▶ _WRITTEN REQUEST_: Sift the listing for lines that hold the string "scene" and pull them out.

▶ _SOURCE EXCERPT_:
-- begin --

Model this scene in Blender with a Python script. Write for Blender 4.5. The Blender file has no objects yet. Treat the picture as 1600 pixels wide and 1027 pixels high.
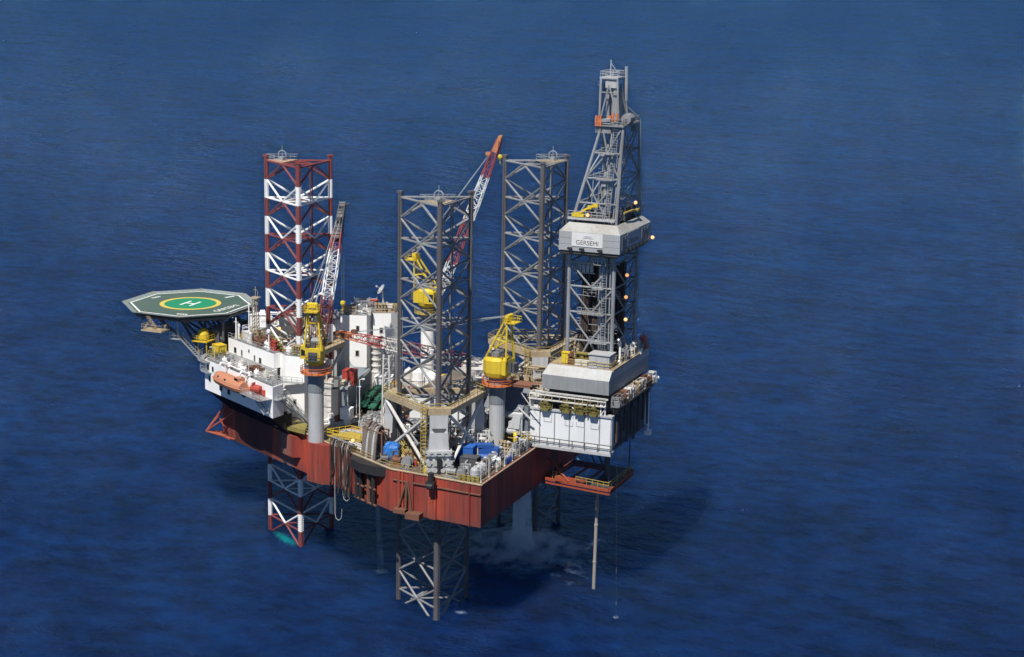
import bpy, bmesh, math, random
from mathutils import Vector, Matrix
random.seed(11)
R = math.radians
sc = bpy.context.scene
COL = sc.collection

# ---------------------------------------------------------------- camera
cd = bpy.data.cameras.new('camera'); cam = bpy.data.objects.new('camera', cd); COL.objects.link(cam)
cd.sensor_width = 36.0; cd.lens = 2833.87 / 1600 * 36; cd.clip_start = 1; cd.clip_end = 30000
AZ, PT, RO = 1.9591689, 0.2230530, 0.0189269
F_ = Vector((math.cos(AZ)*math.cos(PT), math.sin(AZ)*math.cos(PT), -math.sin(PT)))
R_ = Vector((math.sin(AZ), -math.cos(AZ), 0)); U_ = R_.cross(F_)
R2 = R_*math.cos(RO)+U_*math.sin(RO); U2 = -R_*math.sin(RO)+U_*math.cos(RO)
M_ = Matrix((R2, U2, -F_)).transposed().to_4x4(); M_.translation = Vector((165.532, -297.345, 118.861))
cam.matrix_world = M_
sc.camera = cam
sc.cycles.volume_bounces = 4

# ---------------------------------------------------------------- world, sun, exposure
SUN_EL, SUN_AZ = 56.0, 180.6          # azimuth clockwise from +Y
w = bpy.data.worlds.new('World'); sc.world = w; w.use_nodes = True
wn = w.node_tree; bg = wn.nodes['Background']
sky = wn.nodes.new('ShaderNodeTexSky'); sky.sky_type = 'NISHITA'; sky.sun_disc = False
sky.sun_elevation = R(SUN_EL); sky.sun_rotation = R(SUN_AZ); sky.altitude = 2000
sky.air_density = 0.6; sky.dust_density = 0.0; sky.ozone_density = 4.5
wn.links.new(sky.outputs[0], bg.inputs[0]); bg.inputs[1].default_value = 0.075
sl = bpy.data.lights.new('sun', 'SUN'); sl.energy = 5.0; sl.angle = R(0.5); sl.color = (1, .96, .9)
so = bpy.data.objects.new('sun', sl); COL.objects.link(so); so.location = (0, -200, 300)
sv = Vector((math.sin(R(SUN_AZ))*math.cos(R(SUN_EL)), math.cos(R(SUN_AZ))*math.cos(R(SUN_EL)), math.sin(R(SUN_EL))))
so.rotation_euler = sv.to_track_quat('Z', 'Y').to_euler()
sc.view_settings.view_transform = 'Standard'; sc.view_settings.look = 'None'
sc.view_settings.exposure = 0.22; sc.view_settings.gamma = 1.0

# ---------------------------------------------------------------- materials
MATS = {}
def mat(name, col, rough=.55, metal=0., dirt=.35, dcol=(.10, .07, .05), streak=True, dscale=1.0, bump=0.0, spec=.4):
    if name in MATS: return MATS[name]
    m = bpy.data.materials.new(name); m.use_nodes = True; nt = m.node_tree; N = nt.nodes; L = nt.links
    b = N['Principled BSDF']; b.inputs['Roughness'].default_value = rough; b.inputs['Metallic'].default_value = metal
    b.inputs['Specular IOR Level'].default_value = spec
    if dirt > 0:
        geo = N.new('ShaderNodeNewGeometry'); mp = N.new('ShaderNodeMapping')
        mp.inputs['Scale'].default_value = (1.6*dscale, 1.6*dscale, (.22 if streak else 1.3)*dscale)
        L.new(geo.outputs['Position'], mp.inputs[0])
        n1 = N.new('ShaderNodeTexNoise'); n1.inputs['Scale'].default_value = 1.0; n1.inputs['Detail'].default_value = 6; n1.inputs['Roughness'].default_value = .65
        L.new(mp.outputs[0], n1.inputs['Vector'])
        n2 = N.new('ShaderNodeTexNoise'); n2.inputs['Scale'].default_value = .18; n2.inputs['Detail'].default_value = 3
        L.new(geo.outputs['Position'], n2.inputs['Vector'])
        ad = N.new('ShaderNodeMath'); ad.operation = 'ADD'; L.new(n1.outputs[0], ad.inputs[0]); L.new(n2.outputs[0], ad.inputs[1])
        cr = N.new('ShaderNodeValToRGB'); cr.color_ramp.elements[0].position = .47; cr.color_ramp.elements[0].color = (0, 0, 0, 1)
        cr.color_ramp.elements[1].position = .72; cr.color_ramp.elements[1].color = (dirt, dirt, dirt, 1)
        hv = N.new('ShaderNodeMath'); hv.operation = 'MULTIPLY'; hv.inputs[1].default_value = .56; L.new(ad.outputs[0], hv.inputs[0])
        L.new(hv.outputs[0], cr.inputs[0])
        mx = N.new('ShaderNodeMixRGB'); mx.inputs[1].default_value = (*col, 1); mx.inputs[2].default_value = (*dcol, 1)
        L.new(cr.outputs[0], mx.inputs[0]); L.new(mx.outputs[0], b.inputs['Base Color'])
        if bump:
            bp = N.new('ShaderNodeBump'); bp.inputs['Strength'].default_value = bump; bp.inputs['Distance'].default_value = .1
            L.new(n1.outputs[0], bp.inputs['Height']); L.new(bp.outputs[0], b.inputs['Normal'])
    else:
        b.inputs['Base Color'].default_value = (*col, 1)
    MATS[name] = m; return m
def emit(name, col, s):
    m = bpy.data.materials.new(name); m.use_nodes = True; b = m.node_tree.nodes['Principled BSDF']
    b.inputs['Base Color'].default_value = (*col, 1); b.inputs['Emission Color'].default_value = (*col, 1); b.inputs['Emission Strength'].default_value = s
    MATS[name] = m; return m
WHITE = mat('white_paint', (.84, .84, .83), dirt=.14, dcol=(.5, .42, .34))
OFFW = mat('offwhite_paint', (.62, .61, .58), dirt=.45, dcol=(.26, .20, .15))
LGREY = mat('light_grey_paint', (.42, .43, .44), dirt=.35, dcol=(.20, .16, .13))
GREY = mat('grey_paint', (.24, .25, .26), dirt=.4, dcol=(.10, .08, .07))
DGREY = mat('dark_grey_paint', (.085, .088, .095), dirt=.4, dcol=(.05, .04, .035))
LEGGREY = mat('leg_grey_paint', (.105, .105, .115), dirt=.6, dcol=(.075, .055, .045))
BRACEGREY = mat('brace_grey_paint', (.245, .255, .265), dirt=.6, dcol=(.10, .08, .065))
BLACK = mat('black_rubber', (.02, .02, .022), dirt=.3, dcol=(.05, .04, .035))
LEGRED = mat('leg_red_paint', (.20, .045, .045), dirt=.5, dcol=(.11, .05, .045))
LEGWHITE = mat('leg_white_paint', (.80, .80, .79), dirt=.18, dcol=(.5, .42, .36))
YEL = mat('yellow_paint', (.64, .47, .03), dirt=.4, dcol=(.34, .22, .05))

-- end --

▶ _OUTPUT_:
Model this scene in Blender with a Python script. Write for Blender 4.5. The Blender file has no objects yet. Treat the picture as 1600 pixels wide and 1027 pixels high.
sc = bpy.context.scene